Saturday, 04 Jan 2014 01:44 PM
newsmax

A former Republican senator predicted House Republicans will pass legislation this year offering illegal immigrants living in the U.S. legal status to remain in the country.

Former New Hampshire Republican Sen. John Sununu said in an interview on Bloomberg Television’s “Political Capital with Al Hunt” that he expected the Republican- controlled House to pass immigration legislation that includes “some sort of pathway for those that are illegal today to become legal. Citizens, maybe, maybe not.”

Former White House senior adviser David Plouffe derided the possibility of legal residency rather than full citizenship as “a second-class citizen situation.”

“Part of the reason the Republican Party is hemorrhaging with Latino voters is this attitude,” Plouffe said in an interview for the same program. “These people are, you know, our neighbors. They’re working in our economy.”

Immigration legislation backed by President Barack Obama and passed by the Senate in June includes a path to citizenship for the estimated 11 million undocumented immigrants in the U.S. after improved border security measures are put in place. The bill also would require employers to verify employment by using E-Verify, revamp the visa system to increase high-skilled labor sought by technology firms and add temporary worker visas for longer-term jobs and seasonal agricultural positions.

House Resistance

House leaders say they won’t take up the comprehensive Senate bill.
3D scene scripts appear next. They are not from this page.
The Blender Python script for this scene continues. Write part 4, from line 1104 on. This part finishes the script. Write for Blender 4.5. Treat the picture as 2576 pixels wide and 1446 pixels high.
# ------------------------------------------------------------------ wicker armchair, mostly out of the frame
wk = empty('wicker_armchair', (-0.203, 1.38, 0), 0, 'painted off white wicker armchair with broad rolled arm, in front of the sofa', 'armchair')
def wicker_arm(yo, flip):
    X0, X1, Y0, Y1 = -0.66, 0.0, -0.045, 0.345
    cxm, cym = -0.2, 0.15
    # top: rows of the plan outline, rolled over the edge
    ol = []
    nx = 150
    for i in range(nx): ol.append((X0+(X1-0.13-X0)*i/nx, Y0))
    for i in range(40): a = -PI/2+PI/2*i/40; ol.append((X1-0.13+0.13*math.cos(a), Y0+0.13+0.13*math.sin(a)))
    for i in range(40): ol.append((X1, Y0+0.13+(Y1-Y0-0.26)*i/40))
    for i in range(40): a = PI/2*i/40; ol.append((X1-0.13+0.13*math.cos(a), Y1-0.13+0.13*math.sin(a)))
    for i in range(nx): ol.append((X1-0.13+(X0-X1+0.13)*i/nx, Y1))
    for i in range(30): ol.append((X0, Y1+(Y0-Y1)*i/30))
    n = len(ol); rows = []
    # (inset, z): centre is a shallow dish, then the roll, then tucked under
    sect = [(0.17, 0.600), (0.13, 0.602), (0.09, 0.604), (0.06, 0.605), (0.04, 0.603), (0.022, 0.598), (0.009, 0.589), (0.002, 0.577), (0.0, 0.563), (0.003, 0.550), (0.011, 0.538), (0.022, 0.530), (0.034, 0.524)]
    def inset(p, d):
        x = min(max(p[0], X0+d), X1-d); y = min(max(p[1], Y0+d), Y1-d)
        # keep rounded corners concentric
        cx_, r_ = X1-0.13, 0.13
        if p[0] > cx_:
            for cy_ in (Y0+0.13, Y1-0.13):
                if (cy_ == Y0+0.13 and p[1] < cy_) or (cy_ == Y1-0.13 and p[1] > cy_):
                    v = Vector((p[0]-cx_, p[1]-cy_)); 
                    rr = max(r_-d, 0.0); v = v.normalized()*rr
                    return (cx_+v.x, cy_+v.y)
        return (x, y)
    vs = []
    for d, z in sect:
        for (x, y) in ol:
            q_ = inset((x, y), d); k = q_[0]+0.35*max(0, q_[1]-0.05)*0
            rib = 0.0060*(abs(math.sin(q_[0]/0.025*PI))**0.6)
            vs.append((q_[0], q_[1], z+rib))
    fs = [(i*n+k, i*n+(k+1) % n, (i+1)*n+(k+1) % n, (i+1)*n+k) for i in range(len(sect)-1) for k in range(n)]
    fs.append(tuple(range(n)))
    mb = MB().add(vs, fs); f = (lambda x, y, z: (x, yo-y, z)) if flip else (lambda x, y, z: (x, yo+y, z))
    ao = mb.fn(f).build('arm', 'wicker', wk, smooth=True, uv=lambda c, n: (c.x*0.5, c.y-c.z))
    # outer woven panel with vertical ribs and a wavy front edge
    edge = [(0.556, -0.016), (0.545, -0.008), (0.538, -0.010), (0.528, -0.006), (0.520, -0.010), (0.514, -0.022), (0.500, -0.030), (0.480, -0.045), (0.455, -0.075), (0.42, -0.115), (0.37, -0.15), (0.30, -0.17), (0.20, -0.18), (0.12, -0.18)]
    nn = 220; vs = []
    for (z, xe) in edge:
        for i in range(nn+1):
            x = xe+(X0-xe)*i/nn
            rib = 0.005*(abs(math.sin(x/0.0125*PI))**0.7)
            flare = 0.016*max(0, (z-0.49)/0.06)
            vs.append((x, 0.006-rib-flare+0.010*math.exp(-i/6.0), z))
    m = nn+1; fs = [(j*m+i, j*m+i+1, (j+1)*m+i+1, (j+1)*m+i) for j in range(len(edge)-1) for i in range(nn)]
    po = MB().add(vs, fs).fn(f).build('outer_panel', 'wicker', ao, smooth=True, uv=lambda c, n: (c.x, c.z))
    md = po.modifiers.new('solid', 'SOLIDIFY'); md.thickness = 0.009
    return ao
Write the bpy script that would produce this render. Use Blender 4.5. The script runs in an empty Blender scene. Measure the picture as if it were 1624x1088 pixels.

Instead, they’re discussing options for piecemeal measures, talks that will continue at the Republicans’ annual retreat this month, a leadership aide said.

Sununu said he expects the House will pass a series of smaller measures that include provisions addressing border security, agricultural workers and high-tech visas.

Addressing the president’s signature health-care law, Plouffe, an architect of Obama’s two presidential campaigns, expressed confidence that Democratic senators running for re- election in November would see at least some improvement in public attitudes toward the Affordable Care Act.

“I don’t know if it’ll be much more popular,” Plouffe said. “It’ll be a little more popular, simply because a lot of people will be signed up. I think that reality will change the politics a little bit.”

“It’s hard to imagine it getting any worse,” Sununu said of public reaction to a program that suffered a flawed Oct. 1 rollout of health-care exchanges offering coverage to millions of uninsured Americans under the law. “But I don’t think it’s going to get a lot better.”